In other words, to quote the Broward-Palm Beach-area blog The Juice, “This is either some great detective work… or it’s a police chief
eager to close an infamous, mangled, 27-year-old child abduction case.” Because the question that must be asked is: Why now? There’s no anniversary tie-in, there’s no new physical evidence, and there’s no reported information that something compelling may have happened off-camera to warrant such a definitive announcement. How, exactly, is naming the primary suspect as a killer “closure” when there’s more than a speck of doubt someone else could have done it?

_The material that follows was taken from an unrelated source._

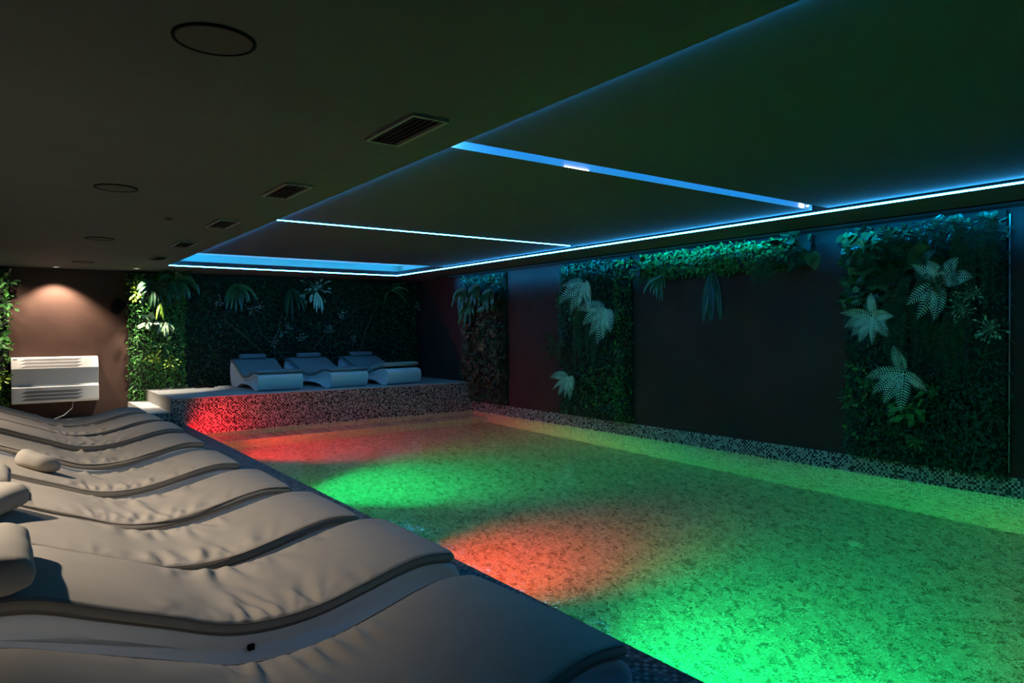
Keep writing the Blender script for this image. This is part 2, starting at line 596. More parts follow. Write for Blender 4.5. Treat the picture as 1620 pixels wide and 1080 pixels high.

As for that someone else, I have my qualms about Jeffrey Dahmer as a viable suspect, but they are the same doubts I have about Toole: neither struck me as likely candidates to murder little children. But both were situational opportunists whose victims did not adhere to narrow categories (though Dahmer did not kill women.) And it seems odd that Hollywood police would ignore evidence, even though circumstantial, that raises some degree of doubt on what might have happened.
Then again, if Dahmer – or anyone else - had been named Adam Walsh’s “official” killer, critics would be screaming that they should have considered Toole a more likely suspect. But putting a false lid doesn’t mean the case is really closed, and no matter what the Walsh family says publicly, I can’t really see them believing in the mythical beast named closure.